At least back when I was using it, there is a bit of a science to tuning mdbm correctly for your data. In general, it is a tool designed to allow you to tweak with whatever application level knowledge you have of your data's structure, and as a consequence it can be terribly suboptimal out of the box. Depending on circumstances, even if you don't need disk level transactional integrity, LMDB may indeed be a be better choice.
That said, the test case you are describing is definitely for a use case for which mdbm is suboptimal. The results you are getting are if anything surprisingly good under the circumstances, and frankly I'd have never even considered using mdbm for that kind of work load (LMDB would definitely be one of the first choices I'd consider for that kind of work load).

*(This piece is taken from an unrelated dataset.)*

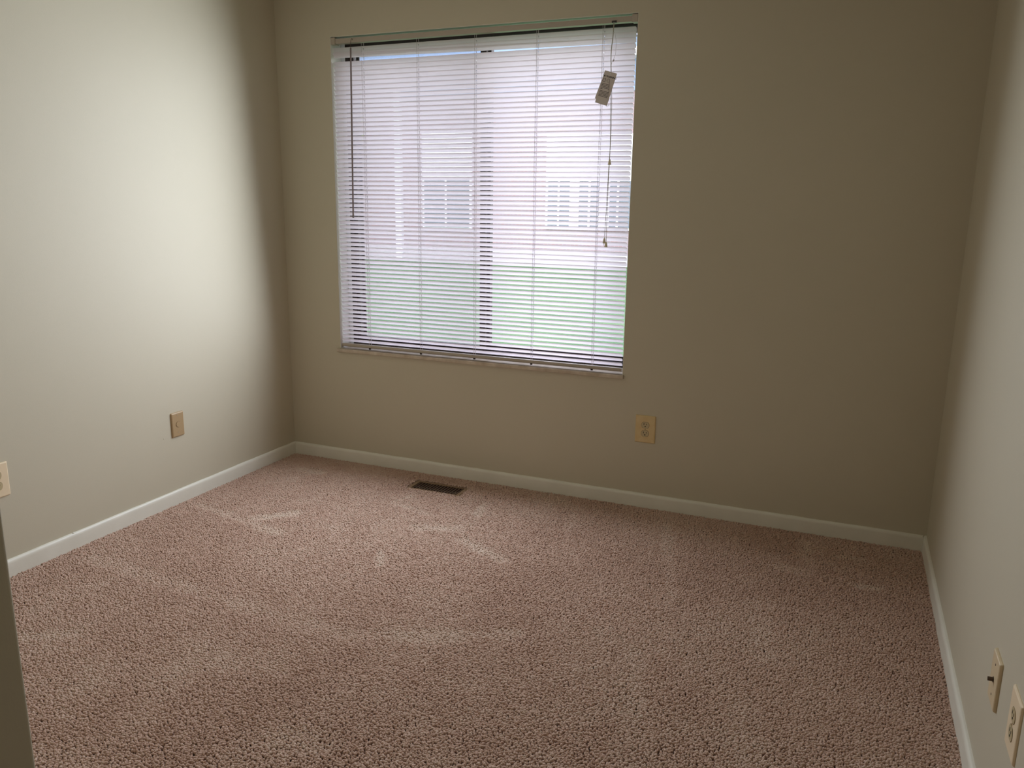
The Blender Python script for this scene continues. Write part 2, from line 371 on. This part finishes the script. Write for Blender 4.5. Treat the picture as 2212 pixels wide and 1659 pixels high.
def text(body, u, v, size, m, name, parent, wscale=1.0):
    cu = bpy.data.curves.new(name, 'FONT'); cu.body = body; cu.size = size; cu.extrude = 0.00006; cu.offset = 0.0002
    o = bpy.data.objects.new(name, cu); COL.objects.link(o); bpy.context.view_layer.update()
    me = bpy.data.meshes.new_from_object(o.evaluated_get(bpy.context.evaluated_depsgraph_get()))
    bpy.data.objects.remove(o); bpy.data.curves.remove(cu)
    for v_ in me.vertices:
        p = v_.co.copy(); v_.co = tp(u, v, 0.0003) + ex*p.x*wscale + ez*p.y + en*abs(p.z)
    return link(name, me, m, parent)
text('WARNING', 0.24, 0.175, 0.0098, M_ink, 'heading', front, 0.97)
bm = bmesh.new(); t3 = [tp(0.05, 0.175, 0.0004), tp(0.18, 0.175, 0.0004), tp(0.115, 0.115, 0.0004)]; t3b = [p - en*0.0003 for p in t3]
v1 = [bm.verts.new(p) for p in t3]; v2 = [bm.verts.new(p) for p in t3b]; bm.faces.new(v1); bm.faces.new(v2)
for i in range(3): bm.faces.new((v1[i], v1[(i+1) % 3], v2[(i+1) % 3], v2[i]))
obj('warning_triangle', bm, M_ink, front)
def strip(bm, u0, u1, v0, v1, d=0.0004):
    f = [bm.verts.new(tp(*q, d)) for q in ((u0, v0), (u1, v0), (u1, v1), (u0, v1))]; bm.faces.new(f)
    b = [bm.verts.new(tp(*q, 0.0001)) for q in ((u0, v0), (u1, v0), (u1, v1), (u0, v1))]
    for i in range(4): bm.faces.new((f[i], b[i], b[(i+1) % 4], f[(i+1) % 4]))
bm = bmesh.new()   # pictogram: window with blind, small dot, ring
for q in ((0.06, 0.09, 0.225, 0.33), (0.25, 0.28, 0.225, 0.33), (0.06, 0.28, 0.225, 0.235), (0.06, 0.28, 0.32, 0.33)): strip(bm, *q)
strip(bm, 0.35, 0.40, 0.255, 0.270)
pr = [tp(0.52+0.10*math.cos(q), 0.27+0.055*math.sin(q), 0.0003) for q in [k*PI/7 for k in range(15)]]
tube(bm, pr, 0.0004, 4); obj('pictogram', bm, M_ink2, front)
rows = [(0.38, .05, .66), (0.42, .06, .68), (0.46, .06, .72), (0.50, .07, .80), (0.54, .08, .26), (0.60, .08, .82), (0.64, .07, .84), (0.68, .08, .86), (0.72, .08, .88), (0.76, .09, .84)]
bm = bmesh.new()
for v, a, b in rows:
    u = a
    while u < b:
        l = random.uniform(0.04, 0.12); strip(bm, u, min(u+l, b), v, v+0.016, 0.00035); u += l+0.018
lines = obj('small_print', bm, M_ink2, front)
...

As you've mentioned, a hashtable based key-value store is fairly suboptimal for disk based storage (though depending on circumstnace and how you tweak it, a hash table with mdbm can work surprisingly well with an SSD based store), and the numbers you are presenting seem if anything better than I'd expect.
The reports you are seeing with XFS seem... odd, and almost feel like either a simple issue with a bug in how mdbm is talking to mmap/vfs layer, or more likely within XFS's implementation, but it doesn't seem like they are slowing you down.
In general, mdbm is most useful for storing and accessing compact rows in memory across potentially many processes with a random access pattern, which IMHO is not the problem space that you are testing and tackling with LMDB, LevelDB, or many of the others. One can (rightly) argue that that is a fairly narrow and simple problem space, but as with almost anything in computer science, doing even fairly narrow and simple things efficiently (and mdbm has a number of clever design choices that help it be efficient) and in an error free fashion is enough trouble that having a standard tool for solving that problem is terribly useful.
MDBM isn't really the only tool for solving that problem out there. Pretty much any shared memory hash table based solution may be a good fit for it, and there are alternative data structures that have desirable advantages over hash tables (critbit based structures are one of my favourite pets for such problems). Heck, in C++ I've used the Boost.IPC library's unordered maps for the job with reasonable results.
I bet there are probably some implementations that perform better than mdbm in certain cases (I'd actually be interested in benchmarks comparing that kind of workload with other tools designed for that problem space). Still, the mdbm codebase is battle hardened and really does perform well as long as your data set size & access patterns don't cause thrashing of the page store.
Any idea why it is that much better than LMDB?
I actually agree with you in that hashes sort of suck, just look at Git when the repo gets big, a hash is a miserable way to traverse all that data, very cache unfriendly.
But the use cases for MDBM are the same, you have lots of keys and you want to get to any key very quickly. It appears to me that it (still, 20 years later) wins that race.